SuaraLampung.id - Perseteruan TNI AD dengan anggota DPR RI Effendi Simbolon sempat memanas kala beredarnya video protes sejumlah prajurit di media sosial.
Dalam video yang beredar, para prajurit TNI AD itu menyatakan protes atas ucapan Effendi Simbolon yang menyebut TNI sebagai gerombolan dan ormas.
Mereka mendesak Effendi Simbolon minta maaf atas pernyataannya yang telah melukai hati para prajurit TNI khususnya Angkatan Darat.
Effendi Simbolon akhirnya meminta maaf secara terbuka terhadap TNI khususnya AD atas perkataannya saat rapat kerja bersama Kementerian Pertahanan dan TNI itu.
Belakangan diketahui gerakan para prajurit TNI AD ini atas perintah dari pimpinan tertinggi KSAD Jenderal Dudung Abdurachman.
Insiden ini mengingatkan Pengamat Militer Connie Rahakundini Bakrie pada peristiwa yang terjadi di tahun 1952. Ia pun mewanti-wanti jangan sampai peristiwa kelam itu terjadi lagi di era saat ini.
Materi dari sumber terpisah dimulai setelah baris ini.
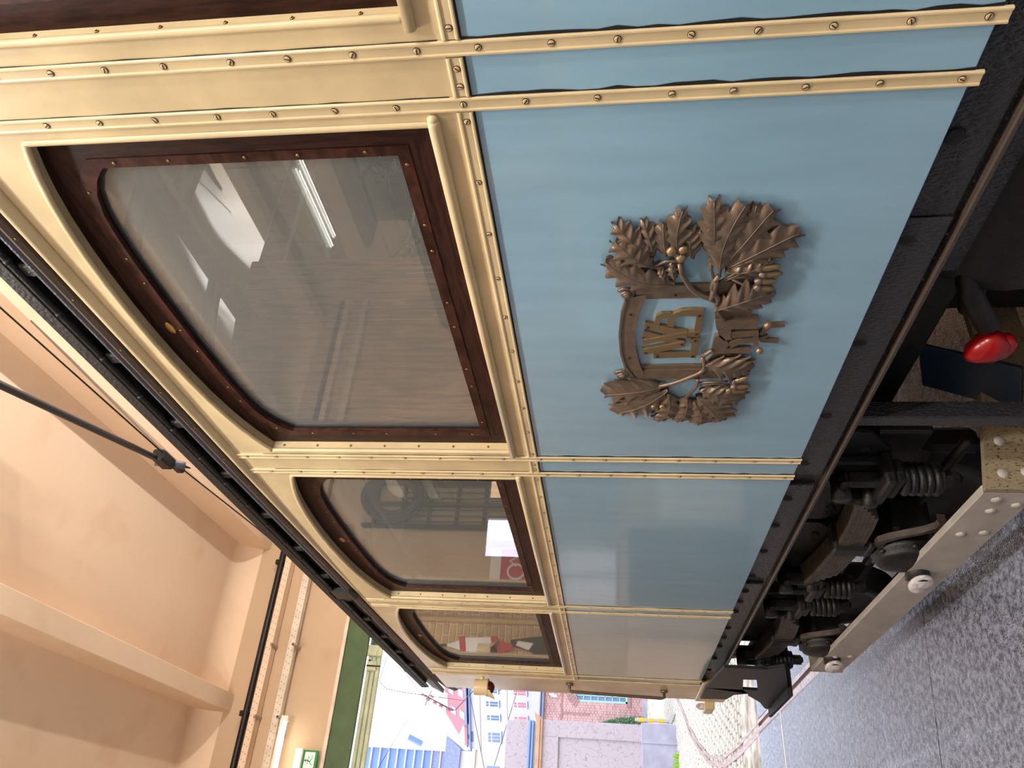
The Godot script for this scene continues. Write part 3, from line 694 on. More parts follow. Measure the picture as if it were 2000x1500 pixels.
	s = st(); bx(s, Vector3(-8.3, 16.5, 0), Vector3(14, 17.1, 0.10), 0.02); bx(s, Vector3(-8.3, 13.4, 0), Vector3(14, 13.55, 0.06), 0.02); mk("cornice", s, "plaster_cream", a2)
	s = st(); quad(s, Vector3(14, 18.0, 0.4), Vector3(-7.4, 18.0, 0.4), Vector3(-5.2, 21.2, -3.0), Vector3(14, 21.2, -3.0), Vector3(0, 1, 1)); quad(s, Vector3(14, 21.2, -3), Vector3(-5.2, 21.2, -3), Vector3(-7.4, 18.0, -8.8), Vector3(14, 18, -8.8), Vector3(0, 1, -1)); tri(s, Vector3(-7.4, 18, 0.4), Vector3(-7.4, 18, -8.8), Vector3(-5.2, 21.2, -3), Vector3(-1, 0, 0))
	var rf = mk("roof", s, "roof_red", a2)
	for e in [[-1.7, 20.2], [-4.0, 19.9], [-1.2, 18.75], [-3.7, 18.6], [0.8, 20.2]]:
		s = st(); var z: float = 0.4 - (e[1] - 18.0) * 3.4 / 3.2
		bx(s, Vector3(-0.42, -0.5, -0.02), Vector3(0.42, 0.5, 0.06), 0.01, Transform3D(Basis(Vector3.RIGHT, -0.81), Vector3(e[0], e[1], z + 0.03))); mk("skylight", s, "skylight", rf)
	for e in [[-0.6, 21.0, 0.5], [-3.4, 20.8, 0.9]]:
		s = st(); bx(s, Vector3(e[0] - e[2], 20.4, -3.4), Vector3(e[0] + e[2], 21.9, -2.6), 0.02); mk("chimney", s, "chimney", a2)
	s = st(true); var half := [[-6.8, 17.35]]
	for k in 9: half.append([-6.15 - 0.62 * cos(PI * k / 8.0), 17.35 + 0.6 * sin(PI * k / 8.0)])
	front_poly(s, rows(half.slice(1)), 0.0, 0.06); mk("lunette", s, "window_dark", a2)
	s = st(); quad(s, Vector3(-4.3, 18.0, 0.5), Vector3(-4.9, 18.6, 0.5), Vector3(-4.9, 18.6, -1.2), Vector3(-4.3, 18, -1.2), Vector3(1, 1, 0)); bx(s, Vector3(-8.0, 17.7, -0.5), Vector3(-7.7, 19.5, 0.3), 0.02, Transform3D(Basis(Vector3(0, 0, 1), -0.45), Vector3(-8.1, 4.0, 0))); mk("gable_coping", s, "cap_blue", a2)
	# small house, slate-roofed house, office block
	s = st(); bx(s, Vector3(-4, 0, -6), Vector3(0, 13.0, 0)); var b3 = building("annex", "small cream house between the apartment house and the shed", s, "plaster_cream", Vector3(8.0, 0, -70))
	s = st(); bx(s, Vector3(-4.2, 13.0, -6.2), Vector3(0.15, 13.3, 0.2), 0.02); mk("eaves", s, "chimney", b3)
	for y in [10.9, 8.0]:
		s = st(); bx(s, Vector3(-1.9, y, -0.02), Vector3(-1.05, y + 1.1, 0.05), 0.01); mk("window", s, "window_dark", b3)
	s = st(); bx(s, Vector3(-6, 0, -8), Vector3(1.3, 16.2, 0)); b3 = building("slate_roofed_house", "grey house with slate roof left of the apartment house", s, "chimney", Vector3(7.8, 0, -80))
	s = st(); front_poly(s, rows([[-6, 16.2], [1.4, 16.1], [2.6, 17.6], [-6, 17.6]]), -8, 0.3); mk("roof", s, "roof_slate", b3)
	s = st(); bx(s, Vector3(-6, 0, -20), Vector3(6.6, 39.3, 0)); b3 = building("office_block", "tall blue-glazed office block with pale vertical fins far behind the houses", s, "office_glass", Vector3(7.2, 0, -120))
	s = st()
	for y in 14: bx(s, Vector3(-6, y * 1.28 + 22.3, 0), Vector3(6.6, y * 1.28 + 22.42, 0.6), 0.02)
	bx(s, Vector3(6.2, 25, -0.1), Vector3(6.75, 39.3, 0.7), 0.02)
	mk("fin", s, "office_white", b3)
	s = st(); bx(s, Vector3(-6, 20, 0.02), Vector3(6.6, 27.8, 0.3)); mk("parapet", s, "roof_slate", b3)
	# overhead: span wires, insulators, banner
	s = st(true)
	for e in [[[5.66, 5.45, -30], [5.5, 5.82, -30]], [[5.45, 6.9, -30], [2.9, 6.1, -30]], [[6.3, 4.9, -30], [3.0, 5.75, -30]], [[5.44, 8.8, -25], [4.68, 8.92, -25]], [[4.68, 8.92, -25], [4.48, 8.63, -25]], [[4.48, 8.63, -25], [4.40, 8.0, -25]], [[4.40, 8.0, -25], [4.35, 7.42, -25]], [[4.35, 7.42, -25], [3.97, 6.5, -25]], [[3.95, 6.4, -25], [4.75, 5.7, -25]], [[4.37, 9.11, -30], [2.6, 10.0, -30]]]:
		tube(s, [Vector3(e[0][0], e[0][1], e[0][2]), Vector3(e[1][0], e[1][1], e[1][2])], 0.012, 5)
	tag(mk("span_wires", s, "wire"), "thin overhead span wires crossing the white sky outside the gateway", "wires")
	var ins = base("wire_crossing", "knot of insulators and clamps where the span wires meet below the sky", "fitting", Vector3(4.15, 7.0, -25))
	for e in [[0.2, 0.42, 0.05], [0.1, 0.28, 0.07], [0.18, 0.16, 0.05], [0.0, 0.05, 0.06], [-0.08, -0.15, 0.06], [-0.18, -0.4, 0.06], [-0.16, -0.52, 0.04]]:
		s = st(true); lathe(s, [[0.0, -0.07], [e[2], -0.05], [e[2] * 0.5, 0], [e[2], 0.05], [0, 0.07]], towards(Vector3(0.5, 1, 0.2), Vector3(e[0], e[1], 0)), 8); mk("insulator", s, "roof_red", ins)
	s = st(true); tube(s, [Vector3(0.25, 0.5, 0), Vector3(-0.2, -0.55, 0)], 0.02, 6); tube(s, [Vector3(0.35, 0.2, 0), Vector3(-0.1, 0.35, 0)], 0.015, 6); mk("rod", s, "wire", ins)
	s = st(); front_poly(s, rows([[4.37, 9.11], [4.31, 8.56], [3.82, 8.61], [3.9, 9.18]]), -30.0, -29.98)
	tag(mk("banner", s, "banner"), "lilac square sign hung on a wire in the white sky", "sign")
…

Hal serupa disampaikan Dandim Semarang Letkol Honi Havana saat menanggapi pernyataan Effendi Simbolon.
"Harapannya peristiwa kemarin jadi pelajaran bagi kita semua. Dulu di tahun 52, peristiwa 17 Oktober 1952, TNI AD terpaksa melakukan aksi mengepung Istana karena apa? karena legislatif berusaha mencampuri urusan teknis dan internal Angkatan Darat," ujar Honi.
Sebenarnya apakah yang terjadi pada 17 Oktober 1952 itu?
Baca Juga:ISESS: Perlu Peran Pimpinan TNI Meredam Reaksi Prajurit Terhadap Effendi Simbolon
Berawal dari Konflik Internal TNI
Pada 2 November 1949, Indonesia menandatangani Konferensi Meja Bundar (KMB). KMB digelar sebagai upaya penyerahan kedaulatan dari tangan Belanda ke pemerintah Indonesia yang berbentuk Republik Indonesia Serikat (RIS).
Salah satu poin dalam KMB adalah kerjasama antara Indonesia dengan pemerintah Belanda.
Ini melahirkan program yang bernama Misi Militer Belanda di lingkungan TNI khususnya Angkatan Darat.
Misi Militer Belanda bertujuan profesionalisasi dan modernisasi TNI.
Caranya dengan mendatangkan mantan tentara KNIL kebangsaan Indo Belanda sebagai pelatih di Lembaga Pendidikan Angkatan Darat.
Kebijakan KSAD Kolonel AH Nasution ini mendapat tentangan dari Kolonel Bambang Supeno, Inspektur Infanteri TNI AD.